Главные вопросы, которые вызывает набоковское сопряжение искусства и науки, состоят в том, насколько хорошо мы знаем и понимаем окружающую нас среду, «видимую природу», и насколько хорошо знаем самих себя. Типичная современная наука, как правило, задается несколько иными вопросами: «Как устроен и как действует мир (природа)?» «Как устроен человек и как работает его разум?» Разница здесь принципиальна, потому что последние вопросы содержат, или по крайней мере допускают предположение, что наше знание неуклонно и, несомненно, прогрессирует, в то время как первые вопросы подвергают сомнению достоверность и надежность самого знания.

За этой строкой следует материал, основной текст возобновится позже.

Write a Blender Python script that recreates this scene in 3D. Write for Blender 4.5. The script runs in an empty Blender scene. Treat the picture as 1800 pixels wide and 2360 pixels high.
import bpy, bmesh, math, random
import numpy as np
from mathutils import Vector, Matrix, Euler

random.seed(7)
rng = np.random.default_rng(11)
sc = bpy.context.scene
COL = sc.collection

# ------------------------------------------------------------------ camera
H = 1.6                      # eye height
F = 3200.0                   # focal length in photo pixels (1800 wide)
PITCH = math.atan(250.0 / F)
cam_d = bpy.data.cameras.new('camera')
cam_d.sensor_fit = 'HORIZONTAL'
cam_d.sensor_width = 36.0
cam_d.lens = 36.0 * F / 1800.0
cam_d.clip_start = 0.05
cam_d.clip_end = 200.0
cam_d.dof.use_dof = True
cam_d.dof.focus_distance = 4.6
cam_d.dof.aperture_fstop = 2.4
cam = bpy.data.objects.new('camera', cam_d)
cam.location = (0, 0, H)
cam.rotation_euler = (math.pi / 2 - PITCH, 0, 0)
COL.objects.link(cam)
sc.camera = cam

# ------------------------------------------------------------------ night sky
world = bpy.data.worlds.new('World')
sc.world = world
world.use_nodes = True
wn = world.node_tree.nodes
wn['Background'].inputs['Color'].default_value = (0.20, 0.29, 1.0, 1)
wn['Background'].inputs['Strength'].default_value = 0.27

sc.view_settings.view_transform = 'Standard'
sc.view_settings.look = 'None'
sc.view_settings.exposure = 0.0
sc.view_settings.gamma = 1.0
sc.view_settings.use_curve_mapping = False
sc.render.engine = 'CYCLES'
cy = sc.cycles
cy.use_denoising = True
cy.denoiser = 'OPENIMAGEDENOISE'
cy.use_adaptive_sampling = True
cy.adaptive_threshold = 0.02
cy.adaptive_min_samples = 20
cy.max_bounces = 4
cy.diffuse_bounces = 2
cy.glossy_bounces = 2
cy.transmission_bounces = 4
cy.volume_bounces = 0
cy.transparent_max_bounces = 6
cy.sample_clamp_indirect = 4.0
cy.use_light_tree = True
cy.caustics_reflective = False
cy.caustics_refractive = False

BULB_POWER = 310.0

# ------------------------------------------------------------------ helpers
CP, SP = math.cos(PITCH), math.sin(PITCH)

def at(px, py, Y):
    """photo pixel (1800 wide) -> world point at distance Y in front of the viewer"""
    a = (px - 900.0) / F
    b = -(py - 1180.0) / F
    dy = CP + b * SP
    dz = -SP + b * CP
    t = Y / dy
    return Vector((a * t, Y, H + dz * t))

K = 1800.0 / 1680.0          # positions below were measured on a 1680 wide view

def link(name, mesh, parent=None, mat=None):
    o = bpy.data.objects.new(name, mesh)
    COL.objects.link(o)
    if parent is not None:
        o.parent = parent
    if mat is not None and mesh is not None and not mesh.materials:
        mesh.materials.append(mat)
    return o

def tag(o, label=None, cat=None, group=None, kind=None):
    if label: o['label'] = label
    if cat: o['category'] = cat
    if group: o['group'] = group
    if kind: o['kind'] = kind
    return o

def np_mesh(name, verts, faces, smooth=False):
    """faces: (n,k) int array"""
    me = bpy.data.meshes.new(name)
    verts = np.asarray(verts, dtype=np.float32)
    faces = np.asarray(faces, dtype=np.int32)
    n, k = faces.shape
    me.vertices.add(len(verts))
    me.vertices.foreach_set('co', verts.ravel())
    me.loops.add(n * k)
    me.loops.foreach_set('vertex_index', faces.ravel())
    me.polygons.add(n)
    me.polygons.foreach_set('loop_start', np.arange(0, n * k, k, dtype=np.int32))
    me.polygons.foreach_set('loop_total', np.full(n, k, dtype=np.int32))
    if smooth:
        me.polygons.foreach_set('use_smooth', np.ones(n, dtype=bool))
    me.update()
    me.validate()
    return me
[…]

Набоков не хочет отказываться от идеи, что мир дается нам в чувственном восприятии и что картина мира во многом создается работой нашего сознания, которое «оживляет» субъективную реальность и способно «изобрести причину и приладить к ней следствие» [ТгМ: 503]. Таким образом, научное изучение мира – это отчасти изучение творческого начала в человеке, присущего сознанию тайного искусства создавать для нас мир явлений. Исследуя эти научные измерения в творчестве Набокова, мы обнаружим, что максимум потенциала человеческого сознания реализуется только в таком наблюдении, которое учитывает эстетически воспринятые отношения в той же степени, в какой и воспринятые количественно. Точность, деталь, эстетический смысл и самосознание – вот ключевые составляющие этой деятельности, которая ведет к тому, что Набоков считал высшими состояниями из доступных человечеству. Этой цели редко удается достигнуть обитателям созданных им миров, но указания на нее отчетливо видны внимательному персонажу и читателю.